Sürgünde de Albaylar Cuntası’na karşı mücadele etti, dünya çapında çıktığı turnelerde bin kadar konser vererek ülkesindeki baskı rejimini teşhir etti. Albayların iktidardan düşmesinden sonra zafer kazanmış olarak yeniden Yunanistan’a döndü.

1974 yılında tekrar milletvekili seçilerek meclise girdi.

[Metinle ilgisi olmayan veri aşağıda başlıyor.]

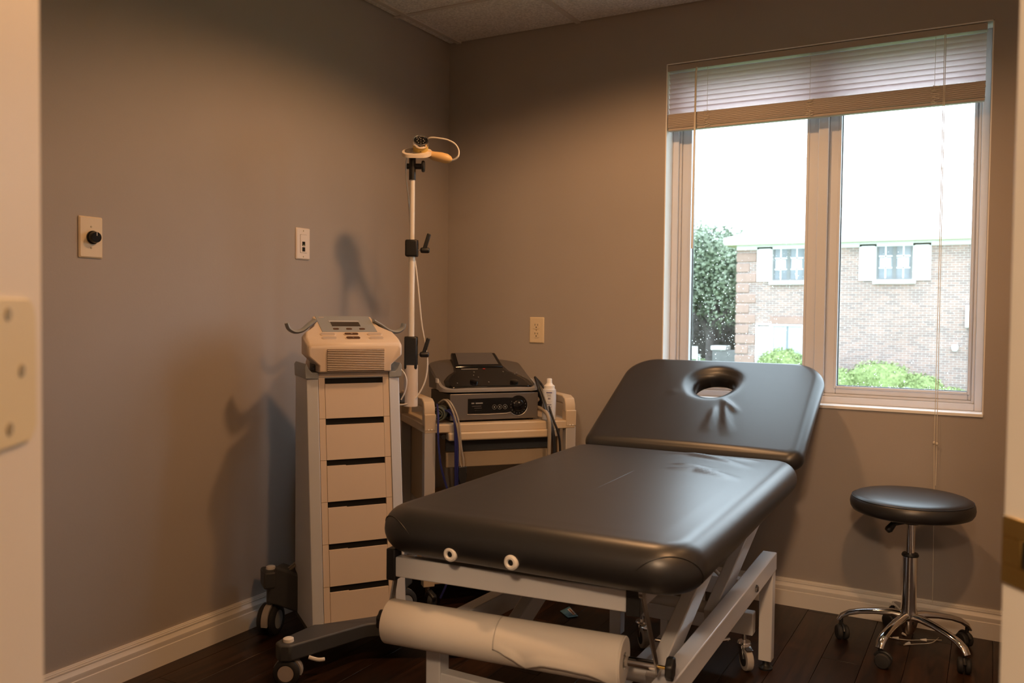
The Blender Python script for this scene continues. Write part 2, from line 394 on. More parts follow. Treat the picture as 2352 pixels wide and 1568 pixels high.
# baseboards: stepped profile swept along the walls
BP = [(0, 0), (0.016, 0), (0.016, 0.058), (0.0145, 0.060), (0.0145, 0.064), (0.0155, 0.068), (0.0155, 0.076), (0.011, 0.084), (0.009, 0.089), (0.011, 0.091), (0.011, 0.095), (0.0095, 0.096), (0.0095, 0.100), (0.008, 0.101), (0.007, 0.1045), (0, 0.1045)]
def baseboard(name, p0, p1, nrm):
    p0, p1, nrm = Vector(p0), Vector(p1), Vector(nrm)
    r = lambda p: [p + nrm * d + Vector((0, 0, z)) for d, z in BP]
    return struct(name, MB().loft([r(p0), r(p1)]), 'trim', angle=25)
baseboard('baseboard_left', (0, -3.6, 0), (0, -0.0, 0), (1, 0, 0))
baseboard('baseboard_back', (0.0, 0, 0), (3.0, 0, 0), (0, -1, 0))
baseboard('baseboard_right', (3.0, 0, 0), (3.0, -1.98, 0), (-1, 0, 0))

# ------------------------------------------------------------------ window
win = bpy.data.objects.new('window_1', None); COL.objects.link(win); win['kind'] = 'structure'
win['label'] = 'white two-pane vinyl window with rain-spotted glass'
m = MB().b2((WL, 0.0, ZB), (WL + 0.004, 0.15, ZT)).b2((WR - 0.004, 0.0, ZB), (WR, 0.15, ZT)).b2((WL, 0, ZT - 0.004), (WR, 0.15, ZT))
m.build('reveal', 'ext_white', win)
MB().b2((WL, -0.006, ZB - 0.004), (WR, 0.15, ZB + 0.008)).build('sill', 'ext_white', win, bevel=0.002)
FY = 0.082
def ring(mb, x0, x1, z0, z1, wd, y0, y1):
    mb.b2((x0, y0, z0), (x0 + wd, y1, z1)).b2((x1 - wd, y0, z0), (x1, y1, z1)).b2((x0 + wd, y0, z0), (x1 - wd, y1, z0 + wd)).b2((x0 + wd, y0, z1 - wd), (x1 - wd, y1, z1)); return mb
x0, x1, z0, z1 = WL + 0.004, WR - 0.004, ZB + 0.008, ZT - 0.004
ring(MB(), x0, x1, z0, z1, 0.026, FY, FY + 0.075).build('outer_frame', 'vinyl', win, bevel=0.003)
ring(MB(), x0 + 0.026, x1 - 0.026, z0 + 0.026, z1 - 0.026, 0.010, FY + 0.012, FY + 0.075).build('frame_step', 'vinyl', win, bevel=0.002)
MB().b2((1.652, FY, z0 + 0.026), (1.690, FY + 0.075, z1 - 0.026)).build('mullion', 'vinyl', win, bevel=0.003)
GZ0, GZ1 = 0.846, 2.075
for (a, b) in ((x0 + 0.036, 1.652), (1.690, x1 - 0.036)):
    sash = MB()
    ga, gb = (1.143, 1.609) if a < 1.5 else (1.731, 2.184)
    sash.b2((a, FY + 0.020, z0 + 0.036), (ga, FY + 0.07, z1 - 0.036)).b2((gb, FY + 0.020, z0 + 0.036), (b, FY + 0.07, z1 - 0.036)).b2((ga, FY + 0.020, z0 + 0.036), (gb, FY + 0.07, GZ0)).b2((ga, FY + 0.020, GZ1), (gb, FY + 0.07, z1 - 0.036))
    so = sash.build('sash', 'vinyl', win, bevel=0.004, seg=3)
    ring(MB(), ga - 0.007, gb + 0.007, GZ0 - 0.007, GZ1 + 0.007, 0.010, FY + 0.016, FY + 0.024).build('glazing_bead', 'vinyl', so, bevel=0.002)
    ring(MB(), ga, gb, GZ0, GZ1, 0.0035, FY + 0.056, FY + 0.064).build('gasket', 'black', so)
    MB().b2((ga, FY + 0.052, GZ0), (gb, FY + 0.055, GZ1)).build('pane', 'glass', so)
    # rain drops on the outside of the glass
    d = MB(); N = 900 if a < 1.5 else 240
    for k in range(N):
        x = random.uniform(ga + 0.006, gb - 0.006); zz = GZ0 + 0.004 + (GZ1 - GZ0 - 0.2) * random.random() ** (1.25 if a < 1.5 else 2.6)
        r = random.choice((0.0009, 0.0011, 0.0014, 0.0018, 0.0024)) * random.uniform(0.8, 1.15)
        pr = [(0, -0.0), (r, -0.0), (r * 0.75, r * 0.5), (0, r * 0.7)]
        d.lathe([(rr, h) for rr, h in pr], (x, FY + 0.0552, zz), 6, Matrix.Rotation(math.radians(-90), 3, 'X'))
    dr = d.build('raindrops', 'drop', so); dr['kind'] = 'stuff'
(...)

Zülfü Livaneli ve diğer dostlarıyla birlikte 1986 yılında Türk-Yunan Dostluk Derneğini kurdu; aynı dönemde İstanbul’da verdiği konserler büyük ilgi topladı. 1981-1990 yılları arasında Yunanistan Komünist Partisinden (KKE) milletvekilliği yaptı. 1989’da merkez sağdaki Yeni Demokrasi Partisinin içinde bağımsız bir aday olarak bir süre çalıştı ve koalisyon kurulması için çaba harcadı.

1990’da yeniden parlamentoya seçildi, Constantine Mitsotakis yönetimindeki ülkede Hükümet Bakanı oldu. Bu süreçte uyuşturucu ile mücadele çalışmaları yürütürken kültür, eğitim ve Yunanistan-Türkiye arasındaki ilişkileri iyileştirmek için de çalıştı.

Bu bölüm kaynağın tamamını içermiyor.